I can't feel too bad for the Republicans, seeing as they themselves recently did forgo established practice on "advice and consent" when they stopped the Garland hearing from transpiring before the 2018 election.

The obvious politically motivated character assassination of Kavanaugh is taking it to a whole new level though, and it should boost the republican base as well, seeing the depth the democrats will sink too these days.

It will be interesting to see how this plays out with moderates in the upcoming election.

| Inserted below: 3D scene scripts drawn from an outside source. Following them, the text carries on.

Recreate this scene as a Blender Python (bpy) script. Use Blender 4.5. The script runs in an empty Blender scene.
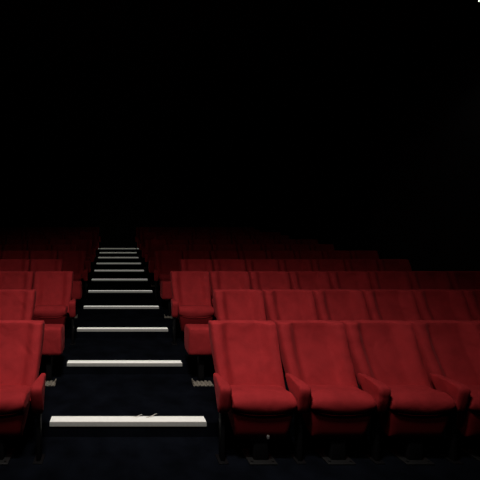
import bpy, bmesh, math, random
from mathutils import Vector
random.seed(7)
C = bpy.context.scene.collection
sc = bpy.context.scene
P = .56                      # seat pitch
F = 345.0                    # focal length in pixels (480 px frame)
CAMH = 1.607
Y1 = 2.829                   # depth of the first row's back tops
ROW = 1.014                  # row spacing
RISE = .117                  # rise of each tier
NR = 11

# ------------------------------------------------------------------ materials
def mat(name, col, rough=.8, spec=.3, metal=0, emis=None, estr=0, noise=None, bump=None, sheen=0, crease=0):
    m = bpy.data.materials.new(name); m.use_nodes = True
    nt = m.node_tree; b = nt.nodes['Principled BSDF']; L = nt.links.new
    b.inputs['Base Color'].default_value = (*col, 1)
    b.inputs['Roughness'].default_value = rough
    b.inputs['Specular IOR Level'].default_value = spec
    b.inputs['Metallic'].default_value = metal
    if sheen:
        b.inputs['Sheen Weight'].default_value = sheen
        b.inputs['Sheen Roughness'].default_value = .4
        b.inputs['Sheen Tint'].default_value = (.9, .25, .28, 1)
    if emis:
        b.inputs['Emission Color'].default_value = (*emis, 1)
        b.inputs['Emission Strength'].default_value = estr
    tc = nt.nodes.new('ShaderNodeTexCoord')
    oi = nt.nodes.new('ShaderNodeObjectInfo')
    ad = nt.nodes.new('ShaderNodeVectorMath'); ad.operation = 'ADD'
    sp = nt.nodes.new('ShaderNodeVectorMath'); sp.operation = 'SCALE'
    sp.inputs[0].default_value = (13.1, 7.7, 5.3)
    L(oi.outputs['Random'], sp.inputs['Scale'])
    L(tc.outputs['Object'], ad.inputs[0]); L(sp.outputs[0], ad.inputs[1])
    if noise:
        sca, lo, hi = noise
        n = nt.nodes.new('ShaderNodeTexNoise'); n.inputs['Scale'].default_value = sca; n.inputs['Detail'].default_value = 4
        r = nt.nodes.new('ShaderNodeMapRange'); r.inputs['From Min'].default_value = .3; r.inputs['From Max'].default_value = .7
        r.inputs['To Min'].default_value = lo; r.inputs['To Max'].default_value = hi
        mx = nt.nodes.new('ShaderNodeVectorMath'); mx.operation = 'SCALE'
        mx.inputs[0].default_value = col
        L(ad.outputs[0], n.inputs['Vector']); L(n.outputs['Fac'], r.inputs['Value'])
        L(r.outputs['Result'], mx.inputs['Scale']); L(mx.outputs[0], b.inputs['Base Color'])
    last = None
    if crease:
        n2 = nt.nodes.new('ShaderNodeTexNoise'); n2.inputs['Scale'].default_value = 4.5
        n2.inputs['Detail'].default_value = 1.5; n2.inputs['Distortion'].default_value = 1.2
        bp2 = nt.nodes.new('ShaderNodeBump'); bp2.inputs['Strength'].default_value = crease
        bp2.inputs['Distance'].default_value = .02
        L(ad.outputs[0], n2.inputs['Vector']); L(n2.outputs['Fac'], bp2.inputs['Height']); last = bp2
    if bump:
        n = nt.nodes.new('ShaderNodeTexNoise'); n.inputs['Scale'].default_value = bump[0]; n.inputs['Detail'].default_value = 3
        bp = nt.nodes.new('ShaderNodeBump'); bp.inputs['Strength'].default_value = bump[1]; bp.inputs['Distance'].default_value = .004
        L(ad.outputs[0], n.inputs['Vector']); L(n.outputs['Fac'], bp.inputs['Height'])
        if last: L(last.outputs[0], bp.inputs['Normal'])
        last = bp
    if last: L(last.outputs[0], b.inputs['Normal'])
    return m

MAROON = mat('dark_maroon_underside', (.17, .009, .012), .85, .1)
RED = mat('red_velour', (.46, .032, .038), .85, .12, noise=(9, .86, 1.1), bump=(260, .25), sheen=.12, crease=.7)
DARK = mat('black_metal', (.005, .005, .006), .6, .15)
PLATE = mat('grey_base_metal', (.007, .0075, .008), .6, .4)
TAN = mat('dull_aluminium', (.33, .31, .26), .6, .4, noise=(60, .55, 1.2))
TAG = mat('grey_tag', (.20, .20, .20), .5, .4)
CARPET = mat('black_blue_carpet', (.0040, .0052, .0085), 1, .015, noise=(5, .6, 1.4), bump=(300, .6))
WALL = mat('black_wall_cloth', (.03, .031, .031), .95, .1, noise=(2, .8, 1.2))
CEIL = mat('black_ceiling', (.006, .006, .006), .95, .05)
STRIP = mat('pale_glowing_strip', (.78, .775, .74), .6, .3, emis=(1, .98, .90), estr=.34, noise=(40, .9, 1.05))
STRIPF = mat('strip_edge', (.22, .215, .20), .6, .3, emis=(1, .97, .88), estr=.07, noise=(40, .85, 1.1))
SCRAP = mat('pale_tape', (.7, .69, .64), .7, .3)
LENS = mat('lamp_lens', (.9, .9, .9), .4, .3, emis=(1, .97, .93), estr=6)

# ------------------------------------------------------------------ mesh helpers
def obj(name, bm, m, parent=None, smooth=True):
    bmesh.ops.remove_doubles(bm, verts=bm.verts, dist=1e-5)
    bmesh.ops.recalc_face_normals(bm, faces=bm.faces)
    me = bpy.data.meshes.new(name); bm.to_mesh(me); bm.free()
    for mm in (m if isinstance(m, (list, tuple)) else [m]): me.materials.append(mm)
    if smooth:
        for p in me.polygons: p.use_smooth = True
        me.set_sharp_from_angle(angle=math.radians(42))
    o = bpy.data.objects.new(name, me); C.objects.link(o)
    if parent: o.parent = parent
    return o

def empty(name, loc):
    o = bpy.data.objects.new(name, None); o.location = loc; o.empty_display_size = .1
    C.objects.link(o); return o

def tag(o, label, cat, group=None):
    o['label'] = label; o['category'] = cat
    if group: o['group'] = group
    return o

def loft(sections, bm=None):
    """sections: equal-length closed rings; ends capped with fans"""
    bm = bm or bmesh.new()
    R = [[bm.verts.new(p) for p in s] for s in sections]
    n = len(sections[0])
    for a, b in zip(R, R[1:]):
        for i in range(n):
            j = (i + 1) % n
            try: bm.faces.new((a[i], a[j], b[j], b[i]))
            except ValueError: pass
    for r in (R[0], R[-1]):
        c = bm.verts.new(sum((v.co for v in r), Vector()) / n)
        for i in range(n):
            try: bm.faces.new((r[i], r[(i + 1) % n], c))
            except ValueError: pass
    return bm

def box(bm, x0, x1, y0, y1, z0, z1, bev=0, mi=0):
    v = [bm.verts.new((x, y, z)) for x in (x0, x1) for y in (y0, y1) for z in (z0, z1)]
    fs = []
    for q in ((0,1,3,2), (4,6,7,5), (0,4,5,1), (2,3,7,6), (0,2,6,4), (1,5,7,3)):
        f = bm.faces.new([v[i] for i in q]); f.material_index = mi; fs.append(f)
    if bev:
        es = list({e for f in fs for e in f.edges})
        bmesh.ops.bevel(bm, geom=es, offset=bev, segments=3, affect='EDGES', profile=.5)
    return bm

def smooth_poly(pts, sub=5):
    """Catmull-Rom through closed control points"""
    n = len(pts); out = []
    for i in range(n):
        p0, p1, p2, p3 = (Vector(pts[(i + k - 1) % n]) for k in range(4))
        for s in range(sub):
            t = s / sub
            out.append(.5 * ((2*p1) + (-p0+p2)*t + (2*p0-5*p1+4*p2-p3)*t*t + (-p0+3*p1-3*p2+p3)*t**3))
    return out

def sstep(a, b, x):
    t = max(0, min(1, (x - a) / (b - a))); return t*t*(3 - 2*t)

def us(n, edge=.9, ne=6):
    """samples over -1..1, denser at the rounded ends"""
    mid = [-edge + 2*edge*i/n for i in range(n + 1)]
    tip = [edge + (1-edge)*math.sin(math.pi/2*(i+1)/ne) for i in range(ne)]
    return [-t for t in reversed(tip)] + mid + tip

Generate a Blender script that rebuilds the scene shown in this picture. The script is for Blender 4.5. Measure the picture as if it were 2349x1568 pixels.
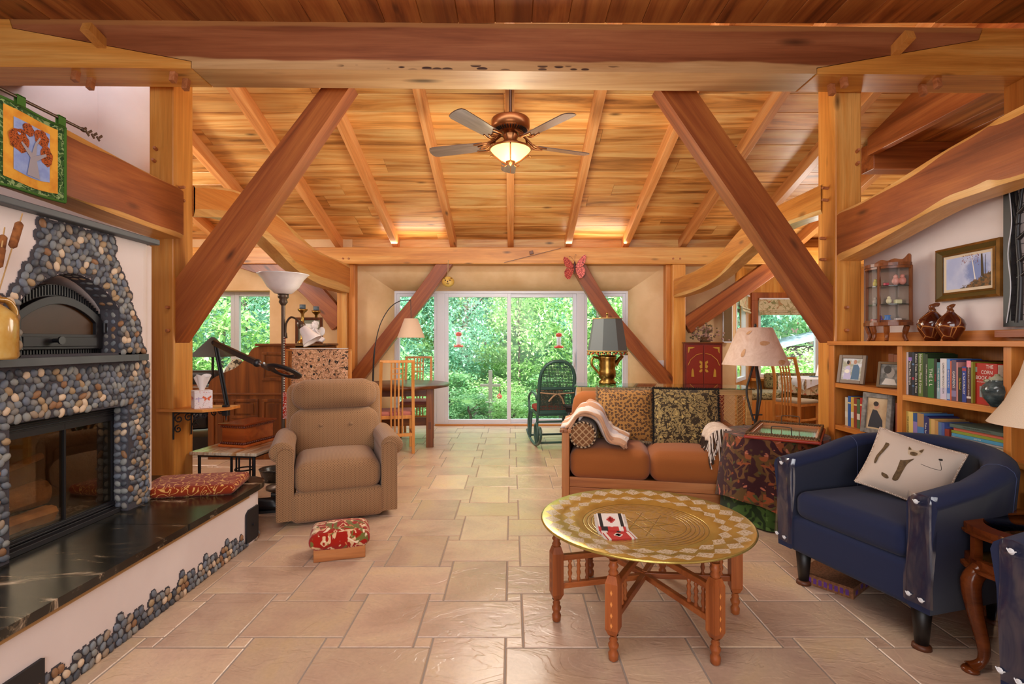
import bpy, bmesh, math, random
import numpy as np
from mathutils import Vector, Matrix, Euler

for _o in list(bpy.data.objects):
    bpy.data.objects.remove(_o)
SC = bpy.context.scene
COL = SC.collection
R = math.radians
PI = math.pi
rnd = random.Random(7)

# ------------------------------------------------------------------ camera
F = 1180.0                     # focal length in pixels of the 2349 px wide frame
EYE = 1.28
cam = bpy.data.cameras.new('camera')
cam.sensor_fit = 'HORIZONTAL'
cam.sensor_width = 36.0
cam.lens = F / 2349.0 * 36.0
cam.clip_start = 0.05
cam.clip_end = 300
camo = bpy.data.objects.new('camera', cam)
COL.objects.link(camo)
camo.location = (0, 0, EYE)
camo.rotation_euler = (R(90), 0, 0)
SC.camera = camo

# ------------------------------------------------------------------ world, sun, light, exposure
W = bpy.data.worlds.new('sky')
SC.world = W
W.use_nodes = True
_bg = W.node_tree.nodes['Background']
_bg.inputs['Color'].default_value = (0.80, 0.90, 1.0, 1)
_bg.inputs['Strength'].default_value = 3.6

def lamp(name, kind, loc, power, color=(1, 1, 1), rot=(0, 0, 0), size=None, size_y=None, spread=None):
    d = bpy.data.lights.new(name, kind)
    d.energy = power
    d.color = color
    if kind == 'AREA':
        d.size = size
        if size_y:
            d.shape = 'RECTANGLE'
            d.size_y = size_y
        if spread:
            d.spread = spread
    elif kind in ('POINT', 'SPOT') and size:
        d.shadow_soft_size = size
    o = bpy.data.objects.new(name, d)
    COL.objects.link(o)
    o.location = loc
    o.rotation_euler = rot
    return o

sun = lamp('sun', 'SUN', (0, -5, 20), 8.0, (1.0, 0.95, 0.86), rot=(R(33), R(14), 0))
sun.data.angle = R(1.5)
# added fill light behind the camera; the wall there has no window
lamp('added_back_fill', 'AREA', (-0.6, -2.3, 1.75), 85, (0.94, 0.96, 1.0), rot=(R(88), 0, 0), size=4.2, size_y=2.4)
# added fill light below the front ceiling, without a fixture
lamp('added_front_fill', 'AREA', (-0.3, 0.9, 3.30), 22, (1.0, 0.95, 0.90), rot=(R(14), 0, 0), size=2.2, size_y=1.0)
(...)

Personally, I have a potential vote to cast in a contested congressional race in November. I don't like the incumbent (an R), and won't vote for him. After watching the morally debunk character assassination the Dems pulled, I can't vote for a guy who would enable them (and he would definitely go along with it) if he got the seat either. So they lost a vote in an election where it's common knowledge that turnout will be a big factor. If other moderates feel the same... sucks for the Dems.
 
There will be a lot of overheated bloviation, and the world will keep turning. Two weeks or so after the final vote, this whole shit-show will have effectively never happened as far as the general population is concerned.

Punished Kav, on the other hand, might be holding a tiny bit of a grudge.
I wouldn't quite agree with that. While the particulars will be forgotten and certain things will get embellished, the left will screech about this for a while. Trump's next SC pick? This will get brought up. Something requires the SC? This will get brought up. Something might require the SC? This will get brought up.

To any other group, this would be a stinging defeat where they would take a step back to clean house and re-evaluate. The Dems on the other hand won't. To them it's not a matter of "we fucked up and shouldn't try this again", but "next time we need to scream louder".
 
It will be interesting to see how this plays out with moderates in the upcoming election.

Personally, I have a potential vote to cast in a contested congressional race in November. I don't like the incumbent (an R), and won't vote for him. After watching the morally debunk character assassination the Dems pulled, I can't vote for a guy who would enable them (and he would definitely go along with it) if he got the seat either. So they lost a vote in an election where it's common knowledge that turnout will be a big factor. If other moderates feel the same... sucks for the Dems.
Yea, the reception among moderates is probably even more important than how this galvanizes people who's already deep in one camp.

Anecdotal evidence seems to point to this pushing moderate normies towards republicans rather than democrats, but I have no idea if that's correct. The "sky-is-falling" democrat agitators are presumably disproportionally loud in social media as usual, but which way does the silent majority turn? I imagine there's a significant groundswell of people getting worried about the move toward basically ending rule-of-law and presumptions of innocence in cases of sexual crimes.